Stored data entries
══════════
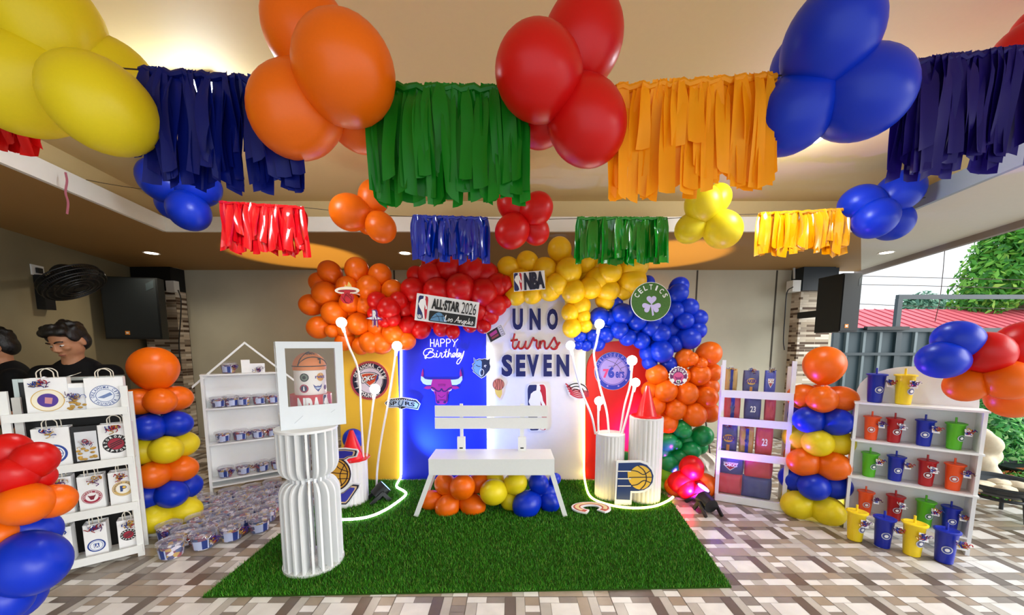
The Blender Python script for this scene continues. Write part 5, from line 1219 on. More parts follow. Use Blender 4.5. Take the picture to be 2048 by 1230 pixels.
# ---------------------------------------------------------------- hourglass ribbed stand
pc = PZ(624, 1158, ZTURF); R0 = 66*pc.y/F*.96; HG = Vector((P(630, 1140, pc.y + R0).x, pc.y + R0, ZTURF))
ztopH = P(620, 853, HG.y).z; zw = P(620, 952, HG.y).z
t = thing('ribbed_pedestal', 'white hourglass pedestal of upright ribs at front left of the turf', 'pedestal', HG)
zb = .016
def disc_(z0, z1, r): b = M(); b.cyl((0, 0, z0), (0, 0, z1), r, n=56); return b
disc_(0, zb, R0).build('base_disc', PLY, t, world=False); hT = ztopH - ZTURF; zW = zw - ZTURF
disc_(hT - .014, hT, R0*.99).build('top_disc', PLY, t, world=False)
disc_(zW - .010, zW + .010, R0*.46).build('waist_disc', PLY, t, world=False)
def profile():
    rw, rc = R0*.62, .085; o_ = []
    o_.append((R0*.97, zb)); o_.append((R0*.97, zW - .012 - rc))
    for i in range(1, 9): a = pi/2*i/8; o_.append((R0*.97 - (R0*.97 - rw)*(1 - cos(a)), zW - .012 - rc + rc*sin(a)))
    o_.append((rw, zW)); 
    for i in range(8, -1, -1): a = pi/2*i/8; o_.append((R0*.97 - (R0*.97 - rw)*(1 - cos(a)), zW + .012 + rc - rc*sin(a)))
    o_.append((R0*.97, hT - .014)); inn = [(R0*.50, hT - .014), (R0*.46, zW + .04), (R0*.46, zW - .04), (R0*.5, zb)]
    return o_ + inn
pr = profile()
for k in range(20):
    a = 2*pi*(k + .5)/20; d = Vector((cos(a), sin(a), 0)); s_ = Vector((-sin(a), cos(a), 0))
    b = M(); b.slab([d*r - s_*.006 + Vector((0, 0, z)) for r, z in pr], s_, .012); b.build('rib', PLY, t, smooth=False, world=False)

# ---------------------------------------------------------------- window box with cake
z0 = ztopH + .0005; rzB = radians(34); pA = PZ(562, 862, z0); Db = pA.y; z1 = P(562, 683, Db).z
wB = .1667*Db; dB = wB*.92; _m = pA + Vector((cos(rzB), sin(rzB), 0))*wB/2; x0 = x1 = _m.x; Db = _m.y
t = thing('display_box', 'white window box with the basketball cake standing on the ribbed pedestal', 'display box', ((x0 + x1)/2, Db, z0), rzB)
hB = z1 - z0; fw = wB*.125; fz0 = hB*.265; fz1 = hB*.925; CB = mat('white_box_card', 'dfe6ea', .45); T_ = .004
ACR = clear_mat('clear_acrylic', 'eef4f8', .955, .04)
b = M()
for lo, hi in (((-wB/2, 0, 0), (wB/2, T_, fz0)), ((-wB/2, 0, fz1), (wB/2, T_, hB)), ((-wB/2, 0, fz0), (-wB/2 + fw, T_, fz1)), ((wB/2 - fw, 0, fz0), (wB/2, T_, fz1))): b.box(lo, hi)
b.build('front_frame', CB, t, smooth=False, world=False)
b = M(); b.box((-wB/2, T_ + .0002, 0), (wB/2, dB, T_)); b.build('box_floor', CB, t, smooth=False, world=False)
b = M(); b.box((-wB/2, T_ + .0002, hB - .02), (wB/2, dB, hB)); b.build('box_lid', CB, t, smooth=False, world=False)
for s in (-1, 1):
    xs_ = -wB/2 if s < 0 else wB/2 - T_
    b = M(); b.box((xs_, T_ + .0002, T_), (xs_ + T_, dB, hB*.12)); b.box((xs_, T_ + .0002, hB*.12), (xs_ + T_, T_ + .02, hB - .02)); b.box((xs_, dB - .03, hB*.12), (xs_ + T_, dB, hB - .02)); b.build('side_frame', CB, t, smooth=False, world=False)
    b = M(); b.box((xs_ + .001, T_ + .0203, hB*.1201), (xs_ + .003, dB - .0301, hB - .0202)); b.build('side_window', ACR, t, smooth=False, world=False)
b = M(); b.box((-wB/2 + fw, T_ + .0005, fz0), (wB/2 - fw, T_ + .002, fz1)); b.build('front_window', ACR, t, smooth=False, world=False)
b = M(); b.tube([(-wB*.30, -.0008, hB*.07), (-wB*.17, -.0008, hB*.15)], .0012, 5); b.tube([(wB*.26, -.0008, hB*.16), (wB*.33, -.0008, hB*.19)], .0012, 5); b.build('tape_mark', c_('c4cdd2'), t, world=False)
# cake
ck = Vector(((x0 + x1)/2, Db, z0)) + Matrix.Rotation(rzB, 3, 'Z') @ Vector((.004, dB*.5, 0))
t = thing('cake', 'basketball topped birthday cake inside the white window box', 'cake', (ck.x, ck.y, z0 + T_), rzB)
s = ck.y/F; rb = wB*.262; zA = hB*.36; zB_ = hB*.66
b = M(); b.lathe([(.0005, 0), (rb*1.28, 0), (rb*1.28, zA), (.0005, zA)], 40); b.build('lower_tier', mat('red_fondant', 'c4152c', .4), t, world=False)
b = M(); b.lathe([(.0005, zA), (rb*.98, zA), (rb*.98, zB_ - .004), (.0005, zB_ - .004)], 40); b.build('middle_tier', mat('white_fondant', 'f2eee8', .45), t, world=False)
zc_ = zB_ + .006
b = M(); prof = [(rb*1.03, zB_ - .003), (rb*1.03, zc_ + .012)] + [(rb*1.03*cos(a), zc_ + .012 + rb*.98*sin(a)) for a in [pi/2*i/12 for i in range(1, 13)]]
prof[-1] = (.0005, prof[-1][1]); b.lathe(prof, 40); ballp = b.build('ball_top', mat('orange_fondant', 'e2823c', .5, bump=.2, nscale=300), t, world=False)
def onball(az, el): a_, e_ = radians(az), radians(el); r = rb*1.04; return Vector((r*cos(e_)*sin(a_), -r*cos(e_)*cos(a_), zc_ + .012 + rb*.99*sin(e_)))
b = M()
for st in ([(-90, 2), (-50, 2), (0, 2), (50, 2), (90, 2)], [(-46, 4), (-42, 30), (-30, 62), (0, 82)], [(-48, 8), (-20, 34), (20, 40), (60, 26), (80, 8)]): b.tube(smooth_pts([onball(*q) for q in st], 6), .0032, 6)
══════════
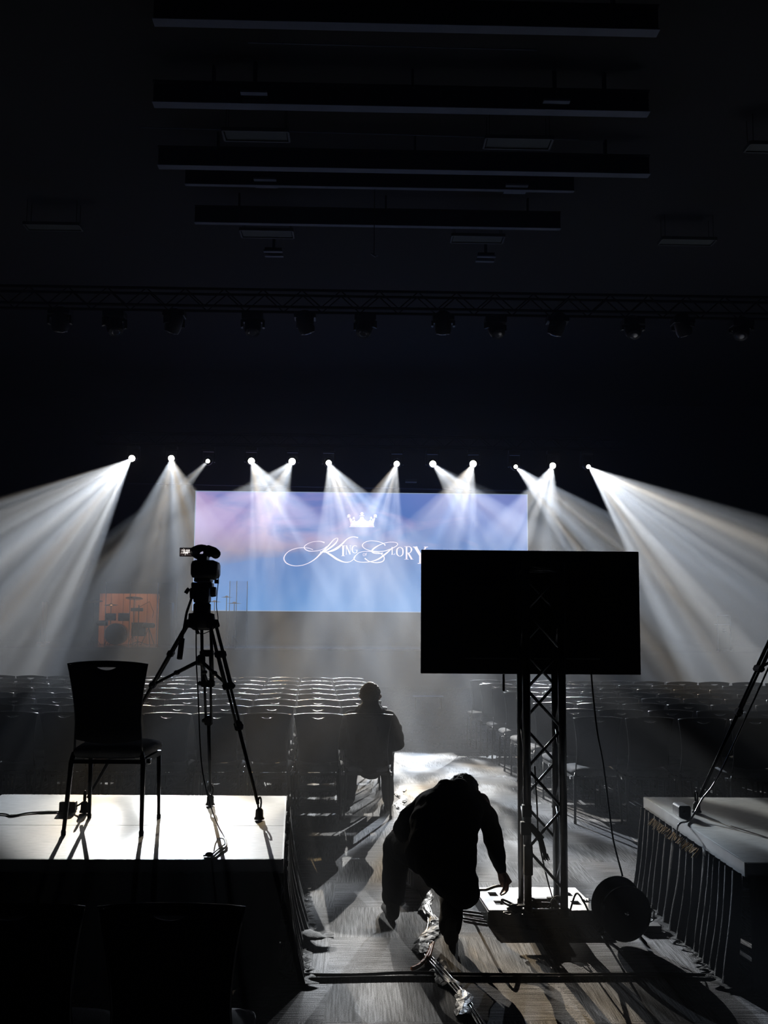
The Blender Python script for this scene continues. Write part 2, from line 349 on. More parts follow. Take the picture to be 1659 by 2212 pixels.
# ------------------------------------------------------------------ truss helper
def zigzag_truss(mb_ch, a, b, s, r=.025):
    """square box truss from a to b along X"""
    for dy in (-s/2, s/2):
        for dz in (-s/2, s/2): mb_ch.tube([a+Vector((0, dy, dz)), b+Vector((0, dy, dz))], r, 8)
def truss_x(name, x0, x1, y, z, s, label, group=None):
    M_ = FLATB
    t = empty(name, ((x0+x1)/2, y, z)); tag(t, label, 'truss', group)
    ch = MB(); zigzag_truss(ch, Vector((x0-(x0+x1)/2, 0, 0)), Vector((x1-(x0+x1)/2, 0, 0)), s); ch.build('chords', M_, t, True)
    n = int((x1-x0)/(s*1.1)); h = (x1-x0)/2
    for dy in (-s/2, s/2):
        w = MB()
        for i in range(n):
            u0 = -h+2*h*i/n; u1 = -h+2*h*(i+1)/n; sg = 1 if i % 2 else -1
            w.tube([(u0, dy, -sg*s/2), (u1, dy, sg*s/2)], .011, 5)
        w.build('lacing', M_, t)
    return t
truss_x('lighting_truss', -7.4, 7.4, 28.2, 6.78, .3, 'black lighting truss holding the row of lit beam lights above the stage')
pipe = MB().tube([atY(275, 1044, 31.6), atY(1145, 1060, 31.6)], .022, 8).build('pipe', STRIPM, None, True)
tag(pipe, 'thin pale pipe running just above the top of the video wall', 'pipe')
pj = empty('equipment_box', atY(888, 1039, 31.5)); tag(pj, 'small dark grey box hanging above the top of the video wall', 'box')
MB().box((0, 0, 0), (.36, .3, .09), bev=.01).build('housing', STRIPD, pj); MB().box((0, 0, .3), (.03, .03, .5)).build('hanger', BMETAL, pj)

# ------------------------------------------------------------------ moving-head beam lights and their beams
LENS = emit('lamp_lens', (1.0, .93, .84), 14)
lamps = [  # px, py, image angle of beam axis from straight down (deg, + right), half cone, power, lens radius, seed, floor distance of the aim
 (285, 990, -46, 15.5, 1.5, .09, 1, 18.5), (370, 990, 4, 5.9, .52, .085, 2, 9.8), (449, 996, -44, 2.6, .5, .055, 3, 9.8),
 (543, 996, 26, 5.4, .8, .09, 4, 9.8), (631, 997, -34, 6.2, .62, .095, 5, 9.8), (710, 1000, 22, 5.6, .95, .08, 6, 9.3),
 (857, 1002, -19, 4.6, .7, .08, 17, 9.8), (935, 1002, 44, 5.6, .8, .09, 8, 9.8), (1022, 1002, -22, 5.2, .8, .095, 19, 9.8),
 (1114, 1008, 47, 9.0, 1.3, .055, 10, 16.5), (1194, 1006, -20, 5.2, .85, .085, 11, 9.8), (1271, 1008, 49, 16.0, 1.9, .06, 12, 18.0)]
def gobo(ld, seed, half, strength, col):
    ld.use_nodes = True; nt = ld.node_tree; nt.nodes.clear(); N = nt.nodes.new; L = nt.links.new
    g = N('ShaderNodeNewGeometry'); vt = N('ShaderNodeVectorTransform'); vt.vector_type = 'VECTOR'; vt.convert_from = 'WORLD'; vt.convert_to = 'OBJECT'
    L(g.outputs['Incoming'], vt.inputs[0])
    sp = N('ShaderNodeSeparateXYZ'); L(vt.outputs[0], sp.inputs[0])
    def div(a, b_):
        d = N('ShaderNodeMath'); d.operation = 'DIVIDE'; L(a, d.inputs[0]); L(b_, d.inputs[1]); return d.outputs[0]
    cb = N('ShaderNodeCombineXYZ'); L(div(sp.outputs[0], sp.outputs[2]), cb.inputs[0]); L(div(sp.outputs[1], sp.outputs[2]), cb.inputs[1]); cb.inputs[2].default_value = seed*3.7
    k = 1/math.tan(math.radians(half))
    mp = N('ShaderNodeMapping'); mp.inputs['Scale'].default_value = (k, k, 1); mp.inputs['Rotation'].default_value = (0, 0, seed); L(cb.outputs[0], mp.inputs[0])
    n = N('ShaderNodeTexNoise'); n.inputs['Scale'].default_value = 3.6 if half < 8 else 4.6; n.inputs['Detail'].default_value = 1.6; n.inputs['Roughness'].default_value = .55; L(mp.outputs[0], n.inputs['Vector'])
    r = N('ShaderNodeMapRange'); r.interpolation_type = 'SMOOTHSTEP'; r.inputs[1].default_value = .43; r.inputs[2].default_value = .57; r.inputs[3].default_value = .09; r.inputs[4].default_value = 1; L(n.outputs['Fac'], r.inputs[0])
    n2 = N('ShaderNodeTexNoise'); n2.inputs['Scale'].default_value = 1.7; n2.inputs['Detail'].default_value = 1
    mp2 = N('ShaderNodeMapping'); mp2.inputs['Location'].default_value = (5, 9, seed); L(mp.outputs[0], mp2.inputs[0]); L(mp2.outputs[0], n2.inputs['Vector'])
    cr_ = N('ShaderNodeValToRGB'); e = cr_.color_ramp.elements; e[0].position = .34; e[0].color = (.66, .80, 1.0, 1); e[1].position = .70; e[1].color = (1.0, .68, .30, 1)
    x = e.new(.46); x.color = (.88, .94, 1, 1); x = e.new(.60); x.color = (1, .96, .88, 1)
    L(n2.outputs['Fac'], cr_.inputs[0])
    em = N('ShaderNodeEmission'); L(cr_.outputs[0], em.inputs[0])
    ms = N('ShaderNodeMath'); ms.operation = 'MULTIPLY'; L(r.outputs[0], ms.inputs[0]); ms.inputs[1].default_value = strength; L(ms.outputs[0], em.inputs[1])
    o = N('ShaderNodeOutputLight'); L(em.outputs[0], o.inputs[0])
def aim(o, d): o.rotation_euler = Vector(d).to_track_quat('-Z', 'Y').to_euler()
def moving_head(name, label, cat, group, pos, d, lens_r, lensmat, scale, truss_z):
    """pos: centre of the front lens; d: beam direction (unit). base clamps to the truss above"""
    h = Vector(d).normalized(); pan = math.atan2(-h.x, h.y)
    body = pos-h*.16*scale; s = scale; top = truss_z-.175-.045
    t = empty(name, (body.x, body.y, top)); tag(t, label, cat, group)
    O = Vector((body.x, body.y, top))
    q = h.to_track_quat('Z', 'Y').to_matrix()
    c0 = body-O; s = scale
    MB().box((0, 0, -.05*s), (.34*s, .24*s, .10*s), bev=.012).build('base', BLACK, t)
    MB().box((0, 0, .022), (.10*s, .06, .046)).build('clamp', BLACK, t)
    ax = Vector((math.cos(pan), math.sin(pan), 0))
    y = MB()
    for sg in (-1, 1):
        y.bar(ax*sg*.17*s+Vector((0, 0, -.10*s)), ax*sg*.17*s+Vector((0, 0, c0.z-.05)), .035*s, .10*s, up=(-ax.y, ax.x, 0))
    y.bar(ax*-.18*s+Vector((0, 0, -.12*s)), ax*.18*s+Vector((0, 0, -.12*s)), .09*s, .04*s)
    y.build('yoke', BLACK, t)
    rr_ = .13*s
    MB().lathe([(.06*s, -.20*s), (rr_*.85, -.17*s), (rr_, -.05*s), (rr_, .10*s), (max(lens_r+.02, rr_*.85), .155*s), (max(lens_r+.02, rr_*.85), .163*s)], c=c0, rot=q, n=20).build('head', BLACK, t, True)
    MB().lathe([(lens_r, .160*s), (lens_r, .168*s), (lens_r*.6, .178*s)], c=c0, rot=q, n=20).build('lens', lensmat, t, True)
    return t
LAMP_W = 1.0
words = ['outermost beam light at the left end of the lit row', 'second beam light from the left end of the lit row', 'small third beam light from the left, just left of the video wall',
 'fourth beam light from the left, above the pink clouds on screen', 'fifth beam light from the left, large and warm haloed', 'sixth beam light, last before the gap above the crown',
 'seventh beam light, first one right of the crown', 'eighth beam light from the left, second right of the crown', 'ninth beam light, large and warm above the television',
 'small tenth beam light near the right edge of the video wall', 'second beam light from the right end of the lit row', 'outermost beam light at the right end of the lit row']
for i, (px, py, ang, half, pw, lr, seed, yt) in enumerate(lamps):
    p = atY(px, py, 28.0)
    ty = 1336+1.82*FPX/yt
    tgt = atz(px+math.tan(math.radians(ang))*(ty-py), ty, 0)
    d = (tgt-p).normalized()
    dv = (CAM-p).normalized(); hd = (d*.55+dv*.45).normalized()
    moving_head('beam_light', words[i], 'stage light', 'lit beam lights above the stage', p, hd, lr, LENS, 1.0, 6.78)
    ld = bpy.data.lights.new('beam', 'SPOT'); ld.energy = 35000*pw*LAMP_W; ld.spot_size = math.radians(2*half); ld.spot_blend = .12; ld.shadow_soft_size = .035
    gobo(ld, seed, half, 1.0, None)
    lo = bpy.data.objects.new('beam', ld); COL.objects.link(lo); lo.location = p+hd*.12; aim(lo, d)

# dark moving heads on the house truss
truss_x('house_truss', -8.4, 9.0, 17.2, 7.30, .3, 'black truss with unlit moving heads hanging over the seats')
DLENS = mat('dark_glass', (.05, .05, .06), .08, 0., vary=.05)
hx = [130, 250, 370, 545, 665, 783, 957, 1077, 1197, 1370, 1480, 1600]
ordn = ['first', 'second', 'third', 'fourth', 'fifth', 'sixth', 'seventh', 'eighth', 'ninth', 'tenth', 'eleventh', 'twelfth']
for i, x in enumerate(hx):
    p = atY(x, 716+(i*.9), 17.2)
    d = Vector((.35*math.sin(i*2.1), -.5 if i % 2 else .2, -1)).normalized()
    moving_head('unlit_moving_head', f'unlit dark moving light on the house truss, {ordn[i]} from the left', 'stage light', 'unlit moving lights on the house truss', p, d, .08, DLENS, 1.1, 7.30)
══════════
## Exercise instructions
Exactly the lines from the line with "by 1230 pixels." to the line with "b = M(); b.slab([d*r", both included, are to be extracted, and no others.

## Complete answer
The Blender Python script for this scene continues. Write part 5, from line 1219 on. More parts follow. Use Blender 4.5. Take the picture to be 2048 by 1230 pixels.
# ---------------------------------------------------------------- hourglass ribbed stand
pc = PZ(624, 1158, ZTURF); R0 = 66*pc.y/F*.96; HG = Vector((P(630, 1140, pc.y + R0).x, pc.y + R0, ZTURF))
ztopH = P(620, 853, HG.y).z; zw = P(620, 952, HG.y).z
t = thing('ribbed_pedestal', 'white hourglass pedestal of upright ribs at front left of the turf', 'pedestal', HG)
zb = .016
def disc_(z0, z1, r): b = M(); b.cyl((0, 0, z0), (0, 0, z1), r, n=56); return b
disc_(0, zb, R0).build('base_disc', PLY, t, world=False); hT = ztopH - ZTURF; zW = zw - ZTURF
disc_(hT - .014, hT, R0*.99).build('top_disc', PLY, t, world=False)
disc_(zW - .010, zW + .010, R0*.46).build('waist_disc', PLY, t, world=False)
def profile():
    rw, rc = R0*.62, .085; o_ = []
    o_.append((R0*.97, zb)); o_.append((R0*.97, zW - .012 - rc))
    for i in range(1, 9): a = pi/2*i/8; o_.append((R0*.97 - (R0*.97 - rw)*(1 - cos(a)), zW - .012 - rc + rc*sin(a)))
    o_.append((rw, zW)); 
    for i in range(8, -1, -1): a = pi/2*i/8; o_.append((R0*.97 - (R0*.97 - rw)*(1 - cos(a)), zW + .012 + rc - rc*sin(a)))
    o_.append((R0*.97, hT - .014)); inn = [(R0*.50, hT - .014), (R0*.46, zW + .04), (R0*.46, zW - .04), (R0*.5, zb)]
    return o_ + inn
pr = profile()
for k in range(20):
    a = 2*pi*(k + .5)/20; d = Vector((cos(a), sin(a), 0)); s_ = Vector((-sin(a), cos(a), 0))
    b = M(); b.slab([d*r - s_*.006 + Vector((0, 0, z)) for r, z in pr], s_, .012); b.build('rib', PLY, t, smooth=False, world=False)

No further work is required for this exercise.